To James Madison from George W. Erving, 20 November 1801 (Abstract)
§ From George W. Erving
20 November 1801, London. No. 5. Encloses copy [not found] of admiralty proceedings on the New Adventure, [Ebenezer] Shearman master, should JM wish to use it as a basis for prosecution of the owners. Invoice listed value of cargo as $15,000. Condemnation is expected.1 Recounts report of proposal made to Rufus King to claim the property for the U.S., which would have led to recovery and delivery of each slave to the Sierra Leone Company.2 Regrets this violation of humane law by the inhabitants of a town that so abhors slavery and “where a perpetual clamour Exists even against the holders of the unbought Slaves of the South.”
RC and duplicate (MHi: Erving Papers).

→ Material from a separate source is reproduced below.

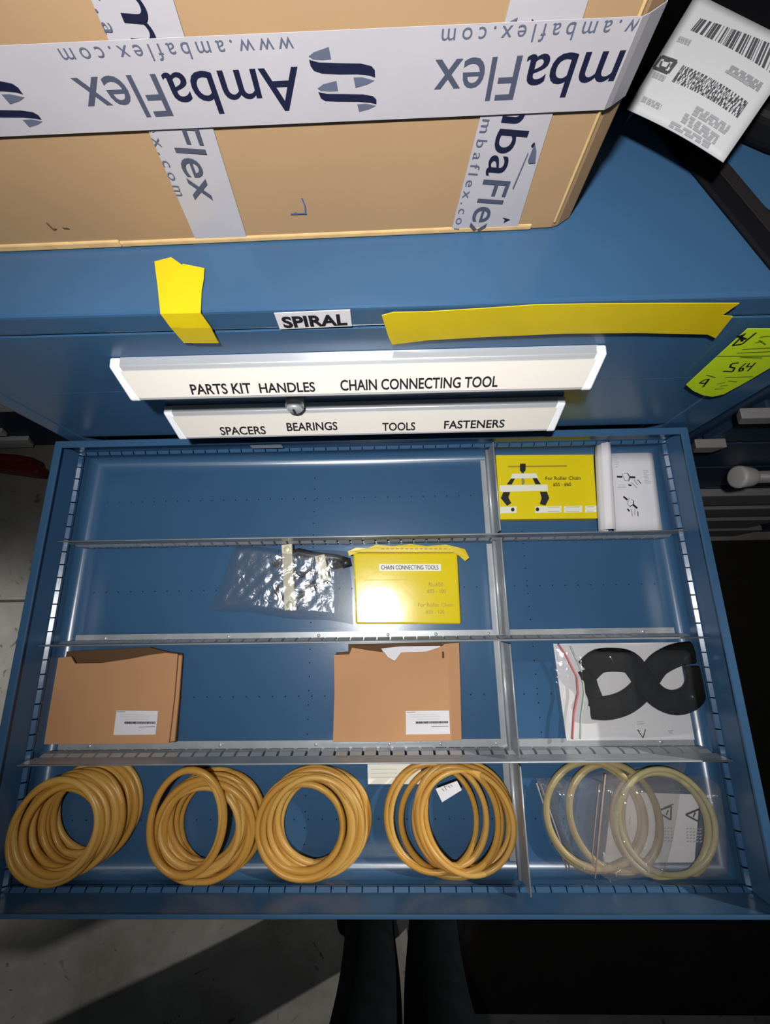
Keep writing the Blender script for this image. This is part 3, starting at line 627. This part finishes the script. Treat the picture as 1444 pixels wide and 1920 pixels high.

RC 2 pp.; partly in a clerk’s hand. Duplicate marked “No. 5. Private” and “Original by Reunion for Norfolk from Liverpool” by Erving. Duplicate includes two postscripts, dated 17 and 18 Mar., not on RC. In the first, Erving notes that he is forwarding information [not found] on another case of slave trade—the schooner Hawke, James Campbell, master. In the second he relates news from France.
1. The American ship New Adventure, which had sailed from Newport, Rhode Island, 29 Apr. 1800, was seized with a cargo of Africans on its way from the French slave-trading center at Gorée to Havana. It was condemned on 26 Nov. 1801. Federal laws of 22 Mar. 1794 and 10 May 1800 prohibited the building or outfitting in American ports of any vessel intended for the slave trade, nor could Americans hold property in or serve as crew members of such ships (Elizabeth Donnan, ed., Documents Illustrative of the Slave Trade to America [4 vols.; Washington, 1932], 3:257–59, 337, 379; Sir Christopher Robinson, Reports of Cases Argued and Determined in the High Court of Admiralty [6 vols.; London, 1799–1808], 4: appendix A, p. 4; , 1:347–49, 2:70–71).
2. The Sierra Leone Company was chartered by Parliament in 1791 to resettle former slaves and to encourage the growth of legitimate trade with Africa (James W. St. G. Walker, The Black Loyalists: The Search for a Promised Land in Nova Scotia and Sierra Leone, 1783–1870 [New York, 1976], pp. 101–3).